[Dataset section]
----------

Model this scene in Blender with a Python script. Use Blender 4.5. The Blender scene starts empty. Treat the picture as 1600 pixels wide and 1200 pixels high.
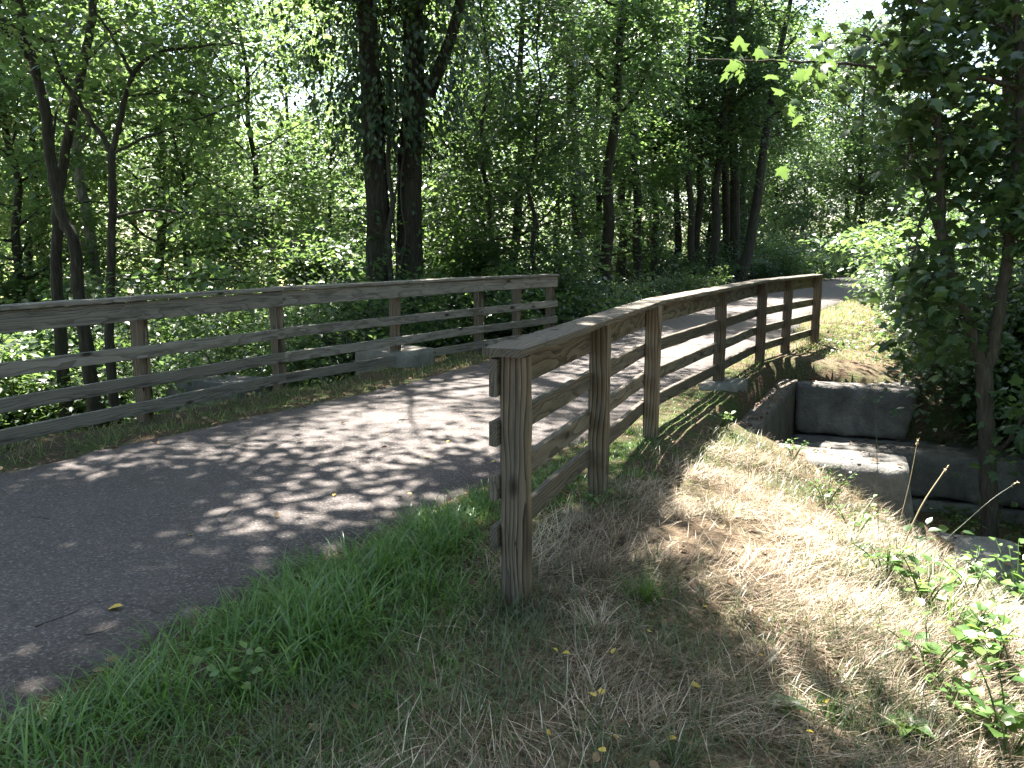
import bpy, math, random
import numpy as np
from mathutils import Vector, Matrix

# ------------------------------------------------------------------ scene, camera, light
S = bpy.context.scene
COL = S.collection
rad = math.radians
F_PX, EYE, PITCH = 1310.0, 1.6, math.atan((600 - 388) / 1310.0)

cam_d = bpy.data.cameras.new('camera')
cam = bpy.data.objects.new('camera', cam_d)
COL.objects.link(cam)
cam.location = (0, 0, EYE)
cam.rotation_euler = (math.pi / 2 - PITCH, 0, 0)
cam_d.sensor_width = 36.0
cam_d.lens = 36.0 * F_PX / 1600.0
cam_d.clip_start = 0.05
cam_d.clip_end = 1500
S.camera = cam

SUN_EL, SUN_AZ = rad(61), rad(-13)           # azimuth measured from +Y towards +X
world = bpy.data.worlds.new('World')
S.world = world
world.use_nodes = True
wn = world.node_tree
bg = wn.nodes['Background']
sky = wn.nodes.new('ShaderNodeTexSky')
sky.sky_type = 'NISHITA'
sky.sun_disc = False
sky.sun_elevation = SUN_EL
sky.sun_rotation = SUN_AZ
sky.air_density = 1.0
sky.dust_density = 2.0
wn.links.new(sky.outputs[0], bg.inputs[0])
bg.inputs[1].default_value = 0.062

sun_d = bpy.data.lights.new('sun', 'SUN')
sun_d.energy = 5.0
sun_d.angle = rad(0.53)
sun_d.color = (1.0, 0.955, 0.88)
sun = bpy.data.objects.new('sun', sun_d)
COL.objects.link(sun)
SV = Vector((math.sin(SUN_AZ) * math.cos(SUN_EL), math.cos(SUN_AZ) * math.cos(SUN_EL), math.sin(SUN_EL)))
sun.rotation_euler = SV.to_track_quat('Z', 'Y').to_euler()
sun.location = (-10, 30, 60)

S.view_settings.view_transform = 'Standard'
S.view_settings.look = 'None'
S.view_settings.exposure = 3.18
S.view_settings.gamma = 1.0
S.view_settings.use_curve_mapping = False
S.render.engine = 'CYCLES'
cy = S.cycles
cy.use_denoising = True
cy.use_adaptive_sampling = True
cy.adaptive_threshold = 0.02
cy.max_bounces = 7
cy.diffuse_bounces = 3
cy.glossy_bounces = 2
cy.transmission_bounces = 4
cy.transparent_max_bounces = 4
cy.caustics_reflective = False
cy.caustics_refractive = False

# ------------------------------------------------------------------ helpers
RNG = np.random.default_rng(11)
random.seed(5)
CT, ST = math.cos(PITCH), math.sin(PITCH)


def at(x, y, Y):
    """point at ground distance Y seen in direction of photo position (x, y)"""
    v = y - 600
    dy = F_PX * CT - v * ST
    return Vector(((x - 800) * Y / dy, Y, EYE + (-F_PX * ST - v * CT) * Y / dy))


def xat(x, Y):
    return (x - 800) * Y / (F_PX * CT + 100 * ST)


def project(P):
    P = np.asarray(P)
    dz = P[:, 2] - EYE
    F = P[:, 1] * CT - dz * ST
    U = P[:, 1] * ST + dz * CT
    return 800 + F_PX * P[:, 0] / F, 600 - F_PX * U / F, F


def tag(o, label=None, cat=None, group=None, kind=None):
    if label: o['label'] = label
    if cat: o['category'] = cat
    if group: o['group'] = group
    if kind: o['kind'] = kind
    return o


def empty(name, loc=(0, 0, 0)):
    o = bpy.data.objects.new(name, None)
    o.location = loc
    o.empty_display_size = 0.1
    COL.objects.link(o)
    return o


def link(name, mesh, mat=None, parent=None, loc=None):
    o = bpy.data.objects.new(name, mesh)
    if mat is not None and not mesh.materials:
        mesh.materials.append(mat)
    COL.objects.link(o)
    if parent is not None:
        o.parent = parent
    if loc is not None:
        o.location = loc
    return o


def mesh_np(name, V, Fc, smooth=False, **attrs):
    """V (n,3), Fc (m,k) with k = 3 or 4"""
    V = np.asarray(V, dtype=np.float32)
    Fc = np.asarray(Fc, dtype=np.int32)
    me = bpy.data.meshes.new(name)
    me.vertices.add(len(V))
    me.vertices.foreach_set('co', V.ravel())
    m, k = Fc.shape
    me.loops.add(m * k)
    me.loops.foreach_set('vertex_index', Fc.ravel())
    me.polygons.add(m)
    me.polygons.foreach_set('loop_start', np.arange(0, m * k, k, dtype=np.int32))
    if smooth:
        me.polygons.foreach_set('use_smooth', np.ones(m, dtype=bool))
    for a, val in attrs.items():
        at_ = me.attributes.new(a, 'FLOAT', 'POINT')
        at_.data.foreach_set('value', np.asarray(val, dtype=np.float32))
    me.update(calc_edges=True)
    return me


class Geo:
    def __init__(self):
        self.v, self.f, self.n = [], [], 0

    def add(self, V, Fq):
        self.v.append(np.asarray(V, dtype=np.float32))
        self.f.append(np.asarray(Fq, dtype=np.int32) + self.n)
        self.n += len(V)

    def tube(self, pts, radii, sides=6):
        pts = np.asarray(pts, dtype=float)
        n = len(pts)
        T = np.gradient(pts, axis=0)
        T /= np.linalg.norm(T, axis=1)[:, None] + 1e-9
        ref = np.array([1.0, 0, 0]) if abs(T[0, 0]) < 0.8 else np.array([0, 1.0, 0])
        A = np.cross(T, ref)
        A /= np.linalg.norm(A, axis=1)[:, None] + 1e-9
        B = np.cross(T, A)
        ang = np.linspace(0, 2 * math.pi, sides, endpoint=False)
        R = np.asarray(radii)[:, None, None]
        V = pts[:, None, :] + R * (np.cos(ang)[None, :, None] * A[:, None, :] + np.sin(ang)[None, :, None] * B[:, None, :])
        V = V.reshape(-1, 3)
        i = np.arange(n - 1)[:, None] * sides
        j = np.arange(sides)[None, :]
        j2 = (j + 1) % sides
        Fq = np.stack([i + j, i + j2, i + sides + j2, i + sides + j], -1).reshape(-1, 4)
        self.add(V, Fq)

    def mesh(self, name, smooth=True):
        return mesh_np(name, np.concatenate(self.v), np.concatenate(self.f), smooth)


def spline(P, n):
    P = np.asarray(P, dtype=float)
    Q = np.vstack([2 * P[0] - P[1], P, 2 * P[-1] - P[-2]])
    out = []
    segs = len(P) - 1
    for t in np.linspace(0, segs, n):
        i = min(int(t), segs - 1)
        u = t - i
        a, b, c, d = Q[i], Q[i + 1], Q[i + 2], Q[i + 3]
        out.append(0.5 * ((2 * b) + (-a + c) * u + (2 * a - 5 * b + 4 * c - d) * u * u + (-a + 3 * b - 3 * c + d) * u ** 3))
    return np.array(out)


def vnoise(X, Y, scale, seed=0):
    """smooth value noise -1..1"""
    r = np.random.default_rng(seed)
    tab = r.uniform(-1, 1, (64, 64))
    x, y = X * scale, Y * scale
    xi, yi = np.floor(x).astype(int), np.floor(y).astype(int)
    fx, fy = x - xi, y - yi
    fx, fy = fx * fx * (3 - 2 * fx), fy * fy * (3 - 2 * fy)
    g = lambda a, b: tab[a % 64, b % 64]
    return (g(xi, yi) * (1 - fx) + g(xi + 1, yi) * fx) * (1 - fy) + (g(xi, yi + 1) * (1 - fx) + g(xi + 1, yi + 1) * fx) * fy


def sstep(a, b, x):
    t = np.clip((x - a) / (b - a), 0, 1)
    return t * t * (3 - 2 * t)


# ------------------------------------------------------------------ materials
class NT:
    def __init__(self, name):
        self.m = bpy.data.materials.new(name)
        self.m.use_nodes = True
        self.t = self.m.node_tree
        self.b = self.t.nodes['Principled BSDF']
        self.out = self.t.nodes['Material Output']

    def n(self, kind, **kw):
        nd = self.t.nodes.new('ShaderNode' + kind)
        for k, v in kw.items():
            if k in nd.inputs.keys():
                nd.inputs[k].default_value = v
            else:
                setattr(nd, k, v)
        return nd

    def l(self, a, b):
        self.t.links.new(a, b)

    def ramp(self, src, stops, interp='LINEAR'):
        r = self.n('ValToRGB')
        r.color_ramp.interpolation = interp
        els = r.color_ramp.elements
        while len(els) < len(stops):
            els.new(0.5)
        for e, (p, c) in zip(els, stops):
            e.position = p
            e.color = (*c, 1) if len(c) == 3 else c
        self.l(src, r.inputs[0])
        return r.outputs[0]

    def mix(self, fac, a, b, mode='MIX'):
        m = self.n('Mix', data_type='RGBA', blend_type=mode)
        for s, v in ((m.inputs[0], fac), (m.inputs[6], a), (m.inputs[7], b)):
            if hasattr(v, 'is_output') or isinstance(v, bpy.types.NodeSocket):
                self.l(v, s)
            else:
                s.default_value = v if isinstance(v, (int, float)) else (*v, 1)
        return m.outputs[2]

    def noise(self, vec, scale, detail=4, rough=0.55, dist=0.0):
        nd = self.n('TexNoise')
        nd.inputs['Scale'].default_value = scale
        nd.inputs['Detail'].default_value = detail
        nd.inputs['Roughness'].default_value = rough
        nd.inputs['Distortion'].default_value = dist
        if vec is not None:
            self.l(vec, nd.inputs['Vector'])
        return nd.outputs[0]

    def mapping(self, vec, scale=(1, 1, 1), rot=(0, 0, 0), loc=(0, 0, 0)):
        nd = self.n('Mapping')
        nd.inputs['Scale'].default_value = scale
        nd.inputs['Rotation'].default_value = rot
        nd.inputs['Location'].default_value = loc
        self.l(vec, nd.inputs[0])
        return nd.outputs[0]

    def bump(self, h, strength=0.3, dist=0.01):
        nd = self.n('Bump')
        nd.inputs['Strength'].default_value = strength
        nd.inputs['Distance'].default_value = dist
        self.l(h, nd.inputs['Height'])
        self.l(nd.outputs[0], self.b.inputs['Normal'])
        return nd

    def coord(self, kind='Object'):
        return self.n('TexCoord').outputs[kind]

    def rough(self, v, spec=0.3):
        self.b.inputs['Roughness'].default_value = v
        self.b.inputs['Specular IOR Level'].default_value = spec


def leaf_material(name, dark, mid, light, trans, tfac=0.42, spec=0.5, rough=0.36):
    k = NT(name)
    a = k.n('Attribute', attribute_name='rnd')
    c = k.ramp(a.outputs['Fac'], [(0, dark), (0.55, mid), (1, light)])
    oi = k.n('ObjectInfo')
    hs = k.n('HueSaturation')
    mr = k.n('MapRange')
    mr.inputs['To Min'].default_value = 0.485
    mr.inputs['To Max'].default_value = 0.512
    k.l(oi.outputs['Random'], mr.inputs['Value'])
    k.l(mr.outputs[0], hs.inputs['Hue'])
    mv = k.n('MapRange')
    mv.inputs['To Min'].default_value = 0.85
    mv.inputs['To Max'].default_value = 1.12
    mm = k.n('Math', operation='FRACT')
    m2 = k.n('Math', operation='MULTIPLY')
    m2.inputs[1].default_value = 7.31
    k.l(oi.outputs['Random'], m2.inputs[0])
    k.l(m2.outputs[0], mm.inputs[0])
    k.l(mm.outputs[0], mv.inputs['Value'])
    k.l(mv.outputs[0], hs.inputs['Value'])
    k.l(c, hs.inputs['Color'])
    k.l(hs.outputs[0], k.b.inputs['Base Color'])
    k.rough(rough, spec)
    tr = k.n('BsdfTranslucent')
    tc = k.mix(0.5, hs.outputs[0], trans)
    k.l(tc, tr.inputs['Color'])
    ms = k.n('MixShader')
    ms.inputs[0].default_value = tfac
    k.l(k.b.outputs[0], ms.inputs[1])
    k.l(tr.outputs[0], ms.inputs[2])
    k.l(ms.outputs[0], k.out.inputs['Surface'])
    return k.m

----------

[To be done]
Repeat the lines exactly as they stand, from the opening line of the data through the line with "F_PX, EYE, PITCH". Pictures stay out of the copy.

[Exercise response]
Model this scene in Blender with a Python script. Use Blender 4.5. The Blender scene starts empty. Treat the picture as 1600 pixels wide and 1200 pixels high.
import bpy, math, random
import numpy as np
from mathutils import Vector, Matrix

# ------------------------------------------------------------------ scene, camera, light
S = bpy.context.scene
COL = S.collection
rad = math.radians
F_PX, EYE, PITCH = 1310.0, 1.6, math.atan((600 - 388) / 1310.0)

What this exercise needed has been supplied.